## Instructions for the task
Produce an exact copy of all the data below, dropping every image.

## Dataset section
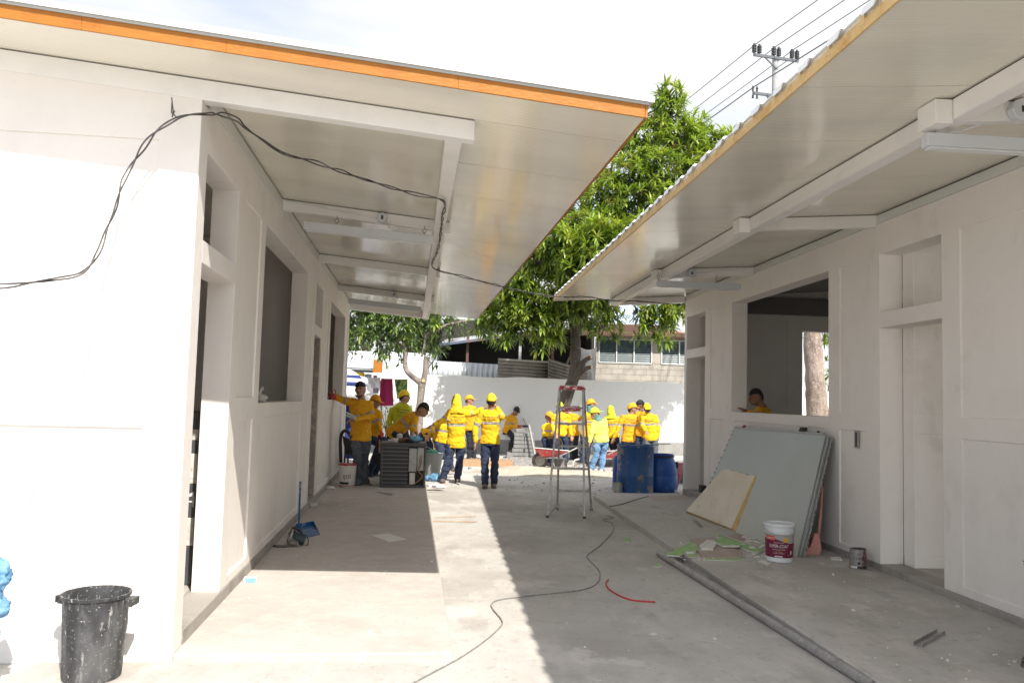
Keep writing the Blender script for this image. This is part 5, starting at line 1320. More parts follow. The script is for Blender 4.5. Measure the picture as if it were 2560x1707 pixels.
q = ontop(-.16,-.2); b = MB(); b.lathe([(.055,0),(.058,.07),(.058,.072),(.05,.072),(.048,.01),(0,.01)], q, 20); tag(b.build('paper_cup', white_pl_dirty, loc=q, smooth=True, auto=40), 'low round white tub on the condenser lid', 'cup', 'cups on the condenser')
q = ontop(-.08,-.05); b = MB(); b.lathe([(.04,0),(.052,.10),(.055,.13),(.03,.15),(0,.155)], q, 16); tag(b.build('paper_cup', white_pl_dirty, loc=q, smooth=True, auto=40), 'taller pale cup behind the low tub on the condenser', 'cup', 'cups on the condenser')
q = ontop(.04,-.18); b = MB(); crumple(b, q+z*.04, (.13,.08,.04), 6.6, 22, 12, .5); tag(b.build('rag', mk('brown_rag', (.20,.11,.075), .95, layers=[(8,(.03,.03,.03),.5,.55)]), loc=q), 'brown and black rag heaped on the condenser lid', 'rag')
q = ontop(.20,-.15); b = MB(); crumple(b, q+z*.065, (.11,.09,.06), 9.6, 24, 14, .4); tag(b.build('plastic_bag', mk('sky_blue_bag', (.16,.42,.62), .35, bump=[(9,1,.05)]), loc=q, smooth=True), 'sky blue plastic bag on the condenser under the leaning man', 'bag')
q = ontop(.40,-.1); b = MB(); b.rings([(q+z*.08-u*.03, v*.055, z*.055), (q+z*.08+u*.05, v*.05, z*.05)], 16); tag(b.build('tape_roll', wood_h, loc=q), 'small round roll at the right end of the condenser lid', 'roll')
# ---- white bucket with red lid
c = gz(797,1117,PL)
def bucket(c, r0, r1, h, mats_, label, name='bucket', lid=None, wire=True, group=None):
    t = thing(name, label, 'bucket', c, 0, group, world=True)
    b = MB(); b.lathe([(r0-.01,0),(r0,.006),(r0+(r1-r0)*.78,h*.78),(r1*.985,h*.79),(r1*.985,h*.81),(r0+(r1-r0)*.84,h*.82),(r1*.975,h*.90),(r1,h*.91),(r1,h*.93),(r1*.97,h*.935),(r1*.97,h*.985)], c, 48, cap1=not lid); b.build('body', mats_, t, smooth=True, auto=35)
    if lid:
        b = MB(); b.lathe([(r1*1.01,h*.93),(r1*1.03,h*.94),(r1*1.03,h*.985),(r1*1.015,h),(r1*.93,h),(r1*.91,h*.975),(0,h*.975)], c, 48, cap0=False); b.build('lid', lid, t, smooth=True, auto=30)
    if wire:
        b = MB(); n_ = 16; P = [c+Vector((r1*1.02*math.cos(math.pi+a_*math.pi/n_), -r1*1.03*abs(math.sin(a_*math.pi/n_)), h*.86 - h*.16*math.sin(a_*math.pi/n_))) for a_ in range(n_+1)]
        b.tube(P, .0022, 6); b.build('wire_handle', alu, t, smooth=True)
    return t
def wraptext(parent, c, r0, r1, h, txt, sz, ang, zc_, m, name='print', off=.0015, zs_=1, xs_=1, skew=0):
    vv, ff = textmesh(txt, sz); b = MB(); vs = []
    for x_, y_ in vv:
        x_ *= xs_; y_ *= zs_; zz = zc_+y_+skew*x_; rr = r0+(r1-r0)*(zz/h)+off; a_ = ang + x_/rr
        vs.append(c + Vector((rr*math.cos(a_), rr*math.sin(a_), zz)))
    b.add(vs, ff); return b.build(name, m, parent)
def band(parent, c, r0, r1, h, za_, zb_, a0_, a1_, m, name='label', off=.0008, n=24, topfn=None):
    b = MB(); vs = []; fs = []
    for i in range(n+1):
        a_ = a0_+(a1_-a0_)*i/n; zt_ = zb_ if topfn is None else topfn(i/n)
        for zz in (za_, zt_):
            rr = r0+(r1-r0)*(zz/h)+off; vs.append(c+Vector((rr*math.cos(a_), rr*math.sin(a_), zz)))
    for i in range(n): fs.append((i*2,i*2+2,i*2+3,i*2+1))
    b.add(vs, fs); return b.build(name, m, parent, smooth=True)
t = bucket(c, .135, .150, .40, white_pl_dirty, 'white plaster bucket with red lid at the feet of the man by the window', lid=red_m, wire=False)
wraptext(t, c, .135, .15, .4, 'IJISI', .095, -1.45, .15, black_ink); band(t, c, .135, .15, .4, .05, .09, -2.6, -1.2, black_ink, 'smudge'); band(t, c, .135,.15,.4,.02,.035,-3.1,0,red_m,'stripe')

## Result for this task
Keep writing the Blender script for this image. This is part 5, starting at line 1320. More parts follow. The script is for Blender 4.5. Measure the picture as if it were 2560x1707 pixels.
q = ontop(-.16,-.2); b = MB(); b.lathe([(.055,0),(.058,.07),(.058,.072),(.05,.072),(.048,.01),(0,.01)], q, 20); tag(b.build('paper_cup', white_pl_dirty, loc=q, smooth=True, auto=40), 'low round white tub on the condenser lid', 'cup', 'cups on the condenser')
q = ontop(-.08,-.05); b = MB(); b.lathe([(.04,0),(.052,.10),(.055,.13),(.03,.15),(0,.155)], q, 16); tag(b.build('paper_cup', white_pl_dirty, loc=q, smooth=True, auto=40), 'taller pale cup behind the low tub on the condenser', 'cup', 'cups on the condenser')
q = ontop(.04,-.18); b = MB(); crumple(b, q+z*.04, (.13,.08,.04), 6.6, 22, 12, .5); tag(b.build('rag', mk('brown_rag', (.20,.11,.075), .95, layers=[(8,(.03,.03,.03),.5,.55)]), loc=q), 'brown and black rag heaped on the condenser lid', 'rag')
q = ontop(.20,-.15); b = MB(); crumple(b, q+z*.065, (.11,.09,.06), 9.6, 24, 14, .4); tag(b.build('plastic_bag', mk('sky_blue_bag', (.16,.42,.62), .35, bump=[(9,1,.05)]), loc=q, smooth=True), 'sky blue plastic bag on the condenser under the leaning man', 'bag')
q = ontop(.40,-.1); b = MB(); b.rings([(q+z*.08-u*.03, v*.055, z*.055), (q+z*.08+u*.05, v*.05, z*.05)], 16); tag(b.build('tape_roll', wood_h, loc=q), 'small round roll at the right end of the condenser lid', 'roll')
# ---- white bucket with red lid
c = gz(797,1117,PL)
def bucket(c, r0, r1, h, mats_, label, name='bucket', lid=None, wire=True, group=None):
    t = thing(name, label, 'bucket', c, 0, group, world=True)
    b = MB(); b.lathe([(r0-.01,0),(r0,.006),(r0+(r1-r0)*.78,h*.78),(r1*.985,h*.79),(r1*.985,h*.81),(r0+(r1-r0)*.84,h*.82),(r1*.975,h*.90),(r1,h*.91),(r1,h*.93),(r1*.97,h*.935),(r1*.97,h*.985)], c, 48, cap1=not lid); b.build('body', mats_, t, smooth=True, auto=35)
    if lid:
        b = MB(); b.lathe([(r1*1.01,h*.93),(r1*1.03,h*.94),(r1*1.03,h*.985),(r1*1.015,h),(r1*.93,h),(r1*.91,h*.975),(0,h*.975)], c, 48, cap0=False); b.build('lid', lid, t, smooth=True, auto=30)
    if wire:
        b = MB(); n_ = 16; P = [c+Vector((r1*1.02*math.cos(math.pi+a_*math.pi/n_), -r1*1.03*abs(math.sin(a_*math.pi/n_)), h*.86 - h*.16*math.sin(a_*math.pi/n_))) for a_ in range(n_+1)]
        b.tube(P, .0022, 6); b.build('wire_handle', alu, t, smooth=True)
    return t
def wraptext(parent, c, r0, r1, h, txt, sz, ang, zc_, m, name='print', off=.0015, zs_=1, xs_=1, skew=0):
    vv, ff = textmesh(txt, sz); b = MB(); vs = []
    for x_, y_ in vv:
        x_ *= xs_; y_ *= zs_; zz = zc_+y_+skew*x_; rr = r0+(r1-r0)*(zz/h)+off; a_ = ang + x_/rr
        vs.append(c + Vector((rr*math.cos(a_), rr*math.sin(a_), zz)))
    b.add(vs, ff); return b.build(name, m, parent)
def band(parent, c, r0, r1, h, za_, zb_, a0_, a1_, m, name='label', off=.0008, n=24, topfn=None):
    b = MB(); vs = []; fs = []
    for i in range(n+1):
        a_ = a0_+(a1_-a0_)*i/n; zt_ = zb_ if topfn is None else topfn(i/n)
        for zz in (za_, zt_):
            rr = r0+(r1-r0)*(zz/h)+off; vs.append(c+Vector((rr*math.cos(a_), rr*math.sin(a_), zz)))
    for i in range(n): fs.append((i*2,i*2+2,i*2+3,i*2+1))
    b.add(vs, fs); return b.build(name, m, parent, smooth=True)
t = bucket(c, .135, .150, .40, white_pl_dirty, 'white plaster bucket with red lid at the feet of the man by the window', lid=red_m, wire=False)
wraptext(t, c, .135, .15, .4, 'IJISI', .095, -1.45, .15, black_ink); band(t, c, .135, .15, .4, .05, .09, -2.6, -1.2, black_ink, 'smudge'); band(t, c, .135,.15,.4,.02,.035,-3.1,0,red_m,'stripe')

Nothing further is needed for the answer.